Instructions to follow: Extract, without alteration, each line from the start of the listing to the line bearing "b.done('open_pocket', 'bgrey', t)".

○ ○ ○ ○ ○

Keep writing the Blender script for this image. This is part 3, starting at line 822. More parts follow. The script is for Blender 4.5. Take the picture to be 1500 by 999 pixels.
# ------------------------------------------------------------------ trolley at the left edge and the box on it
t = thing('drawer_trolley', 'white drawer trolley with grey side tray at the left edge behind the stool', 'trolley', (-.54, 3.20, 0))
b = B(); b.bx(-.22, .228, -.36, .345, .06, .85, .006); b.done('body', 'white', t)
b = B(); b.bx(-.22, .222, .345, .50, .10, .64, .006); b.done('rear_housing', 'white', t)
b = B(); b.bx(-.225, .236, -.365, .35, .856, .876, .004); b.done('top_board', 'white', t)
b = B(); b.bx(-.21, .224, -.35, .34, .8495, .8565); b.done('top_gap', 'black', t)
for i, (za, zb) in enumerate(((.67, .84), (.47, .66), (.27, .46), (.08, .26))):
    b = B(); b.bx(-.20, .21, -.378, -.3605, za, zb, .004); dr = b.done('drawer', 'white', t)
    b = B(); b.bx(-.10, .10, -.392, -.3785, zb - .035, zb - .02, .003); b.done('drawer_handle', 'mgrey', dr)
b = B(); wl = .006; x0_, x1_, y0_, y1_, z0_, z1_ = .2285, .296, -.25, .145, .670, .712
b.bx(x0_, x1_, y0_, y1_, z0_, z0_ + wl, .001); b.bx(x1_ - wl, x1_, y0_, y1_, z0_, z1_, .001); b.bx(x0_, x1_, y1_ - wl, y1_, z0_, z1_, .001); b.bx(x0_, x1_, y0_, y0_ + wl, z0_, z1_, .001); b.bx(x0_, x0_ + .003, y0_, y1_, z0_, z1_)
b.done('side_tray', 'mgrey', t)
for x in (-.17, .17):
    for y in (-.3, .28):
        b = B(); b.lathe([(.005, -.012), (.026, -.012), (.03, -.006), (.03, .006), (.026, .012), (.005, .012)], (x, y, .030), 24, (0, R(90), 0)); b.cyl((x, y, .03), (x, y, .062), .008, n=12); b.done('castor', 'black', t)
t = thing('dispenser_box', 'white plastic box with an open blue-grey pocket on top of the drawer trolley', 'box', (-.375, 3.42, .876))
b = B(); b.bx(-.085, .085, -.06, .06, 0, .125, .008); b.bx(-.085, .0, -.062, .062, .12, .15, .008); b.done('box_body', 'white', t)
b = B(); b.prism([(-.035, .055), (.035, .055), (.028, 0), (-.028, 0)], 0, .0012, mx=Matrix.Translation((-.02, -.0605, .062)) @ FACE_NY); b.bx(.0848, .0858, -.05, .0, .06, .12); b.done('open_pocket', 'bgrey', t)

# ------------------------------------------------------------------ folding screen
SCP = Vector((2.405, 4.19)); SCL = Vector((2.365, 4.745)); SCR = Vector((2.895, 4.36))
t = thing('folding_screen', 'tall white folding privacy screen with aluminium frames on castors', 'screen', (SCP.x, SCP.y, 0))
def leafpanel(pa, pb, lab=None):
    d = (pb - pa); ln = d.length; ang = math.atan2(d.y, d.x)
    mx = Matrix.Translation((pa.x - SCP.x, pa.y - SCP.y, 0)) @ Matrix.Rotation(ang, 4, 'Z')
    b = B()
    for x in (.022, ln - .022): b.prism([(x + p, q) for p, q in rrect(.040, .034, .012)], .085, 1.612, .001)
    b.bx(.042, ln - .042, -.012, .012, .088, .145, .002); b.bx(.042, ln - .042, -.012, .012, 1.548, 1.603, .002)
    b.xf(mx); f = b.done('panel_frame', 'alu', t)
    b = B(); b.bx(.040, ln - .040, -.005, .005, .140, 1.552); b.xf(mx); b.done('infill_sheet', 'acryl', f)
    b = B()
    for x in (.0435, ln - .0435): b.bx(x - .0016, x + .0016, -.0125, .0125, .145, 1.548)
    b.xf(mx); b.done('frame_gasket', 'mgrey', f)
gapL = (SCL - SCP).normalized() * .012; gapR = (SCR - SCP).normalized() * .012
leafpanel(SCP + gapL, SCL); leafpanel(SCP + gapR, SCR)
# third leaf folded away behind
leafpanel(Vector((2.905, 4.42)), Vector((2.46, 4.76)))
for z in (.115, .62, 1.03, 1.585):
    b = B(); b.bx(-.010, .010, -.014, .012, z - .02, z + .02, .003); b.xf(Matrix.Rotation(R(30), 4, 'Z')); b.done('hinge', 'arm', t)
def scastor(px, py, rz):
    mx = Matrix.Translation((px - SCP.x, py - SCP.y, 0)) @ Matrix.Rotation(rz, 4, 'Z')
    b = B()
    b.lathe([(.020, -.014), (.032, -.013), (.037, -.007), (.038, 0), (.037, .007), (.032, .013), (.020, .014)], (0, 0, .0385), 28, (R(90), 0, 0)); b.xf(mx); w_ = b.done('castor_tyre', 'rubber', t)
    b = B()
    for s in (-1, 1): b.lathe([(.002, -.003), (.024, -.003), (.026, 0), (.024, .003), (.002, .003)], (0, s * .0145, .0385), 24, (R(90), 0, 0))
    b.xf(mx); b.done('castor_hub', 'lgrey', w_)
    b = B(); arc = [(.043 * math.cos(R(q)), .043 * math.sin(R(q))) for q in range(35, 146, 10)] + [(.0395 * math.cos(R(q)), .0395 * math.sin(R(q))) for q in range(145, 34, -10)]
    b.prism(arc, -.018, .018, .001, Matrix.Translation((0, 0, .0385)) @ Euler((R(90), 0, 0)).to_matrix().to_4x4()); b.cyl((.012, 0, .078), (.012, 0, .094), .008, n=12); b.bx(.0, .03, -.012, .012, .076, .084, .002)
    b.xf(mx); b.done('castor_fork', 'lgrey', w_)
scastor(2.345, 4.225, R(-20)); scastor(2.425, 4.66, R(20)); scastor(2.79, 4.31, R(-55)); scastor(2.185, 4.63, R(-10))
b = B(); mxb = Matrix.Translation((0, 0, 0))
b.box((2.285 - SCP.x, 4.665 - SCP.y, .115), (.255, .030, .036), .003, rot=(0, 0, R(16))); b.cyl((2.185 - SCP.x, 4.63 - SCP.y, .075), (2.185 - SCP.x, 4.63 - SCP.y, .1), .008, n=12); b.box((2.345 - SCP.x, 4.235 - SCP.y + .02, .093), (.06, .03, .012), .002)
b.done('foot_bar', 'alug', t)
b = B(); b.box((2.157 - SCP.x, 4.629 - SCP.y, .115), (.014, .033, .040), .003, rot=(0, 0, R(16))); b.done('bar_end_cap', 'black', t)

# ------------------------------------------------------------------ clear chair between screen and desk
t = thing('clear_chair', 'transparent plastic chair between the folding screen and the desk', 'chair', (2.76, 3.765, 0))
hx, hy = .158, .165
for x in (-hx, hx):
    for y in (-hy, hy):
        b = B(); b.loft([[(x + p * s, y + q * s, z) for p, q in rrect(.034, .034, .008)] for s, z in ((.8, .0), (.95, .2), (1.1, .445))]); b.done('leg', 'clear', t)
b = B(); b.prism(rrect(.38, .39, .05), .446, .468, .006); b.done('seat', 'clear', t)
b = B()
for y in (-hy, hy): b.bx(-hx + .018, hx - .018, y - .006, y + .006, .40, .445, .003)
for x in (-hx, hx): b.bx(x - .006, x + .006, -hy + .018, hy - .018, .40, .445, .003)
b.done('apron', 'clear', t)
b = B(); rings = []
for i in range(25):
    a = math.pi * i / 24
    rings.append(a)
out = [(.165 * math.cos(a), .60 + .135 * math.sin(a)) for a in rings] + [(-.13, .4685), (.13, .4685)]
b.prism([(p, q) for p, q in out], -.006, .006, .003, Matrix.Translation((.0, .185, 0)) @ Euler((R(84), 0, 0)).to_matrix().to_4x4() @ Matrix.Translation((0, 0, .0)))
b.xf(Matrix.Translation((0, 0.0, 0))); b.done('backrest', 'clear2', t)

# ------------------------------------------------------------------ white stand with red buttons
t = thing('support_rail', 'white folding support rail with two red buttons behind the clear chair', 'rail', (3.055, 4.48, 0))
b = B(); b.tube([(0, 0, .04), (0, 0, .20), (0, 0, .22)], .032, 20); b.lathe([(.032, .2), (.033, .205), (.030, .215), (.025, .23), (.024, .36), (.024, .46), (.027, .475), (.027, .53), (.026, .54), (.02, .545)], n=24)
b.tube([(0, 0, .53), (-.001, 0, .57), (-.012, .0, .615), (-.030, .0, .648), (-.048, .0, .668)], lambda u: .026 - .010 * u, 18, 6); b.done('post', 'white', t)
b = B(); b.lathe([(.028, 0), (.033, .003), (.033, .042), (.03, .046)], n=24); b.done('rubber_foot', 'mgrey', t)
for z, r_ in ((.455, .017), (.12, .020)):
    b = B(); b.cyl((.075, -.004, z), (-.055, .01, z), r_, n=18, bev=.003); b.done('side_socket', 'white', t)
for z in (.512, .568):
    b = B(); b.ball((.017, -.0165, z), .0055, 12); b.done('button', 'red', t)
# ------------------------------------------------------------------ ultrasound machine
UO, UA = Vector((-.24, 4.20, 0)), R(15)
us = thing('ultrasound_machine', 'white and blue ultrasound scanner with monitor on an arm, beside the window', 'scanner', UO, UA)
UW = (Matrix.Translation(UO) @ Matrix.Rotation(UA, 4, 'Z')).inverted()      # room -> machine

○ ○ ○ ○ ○

Full answer:
Keep writing the Blender script for this image. This is part 3, starting at line 822. More parts follow. The script is for Blender 4.5. Take the picture to be 1500 by 999 pixels.
# ------------------------------------------------------------------ trolley at the left edge and the box on it
t = thing('drawer_trolley', 'white drawer trolley with grey side tray at the left edge behind the stool', 'trolley', (-.54, 3.20, 0))
b = B(); b.bx(-.22, .228, -.36, .345, .06, .85, .006); b.done('body', 'white', t)
b = B(); b.bx(-.22, .222, .345, .50, .10, .64, .006); b.done('rear_housing', 'white', t)
b = B(); b.bx(-.225, .236, -.365, .35, .856, .876, .004); b.done('top_board', 'white', t)
b = B(); b.bx(-.21, .224, -.35, .34, .8495, .8565); b.done('top_gap', 'black', t)
for i, (za, zb) in enumerate(((.67, .84), (.47, .66), (.27, .46), (.08, .26))):
    b = B(); b.bx(-.20, .21, -.378, -.3605, za, zb, .004); dr = b.done('drawer', 'white', t)
    b = B(); b.bx(-.10, .10, -.392, -.3785, zb - .035, zb - .02, .003); b.done('drawer_handle', 'mgrey', dr)
b = B(); wl = .006; x0_, x1_, y0_, y1_, z0_, z1_ = .2285, .296, -.25, .145, .670, .712
b.bx(x0_, x1_, y0_, y1_, z0_, z0_ + wl, .001); b.bx(x1_ - wl, x1_, y0_, y1_, z0_, z1_, .001); b.bx(x0_, x1_, y1_ - wl, y1_, z0_, z1_, .001); b.bx(x0_, x1_, y0_, y0_ + wl, z0_, z1_, .001); b.bx(x0_, x0_ + .003, y0_, y1_, z0_, z1_)
b.done('side_tray', 'mgrey', t)
for x in (-.17, .17):
    for y in (-.3, .28):
        b = B(); b.lathe([(.005, -.012), (.026, -.012), (.03, -.006), (.03, .006), (.026, .012), (.005, .012)], (x, y, .030), 24, (0, R(90), 0)); b.cyl((x, y, .03), (x, y, .062), .008, n=12); b.done('castor', 'black', t)
t = thing('dispenser_box', 'white plastic box with an open blue-grey pocket on top of the drawer trolley', 'box', (-.375, 3.42, .876))
b = B(); b.bx(-.085, .085, -.06, .06, 0, .125, .008); b.bx(-.085, .0, -.062, .062, .12, .15, .008); b.done('box_body', 'white', t)
b = B(); b.prism([(-.035, .055), (.035, .055), (.028, 0), (-.028, 0)], 0, .0012, mx=Matrix.Translation((-.02, -.0605, .062)) @ FACE_NY); b.bx(.0848, .0858, -.05, .0, .06, .12); b.done('open_pocket', 'bgrey', t)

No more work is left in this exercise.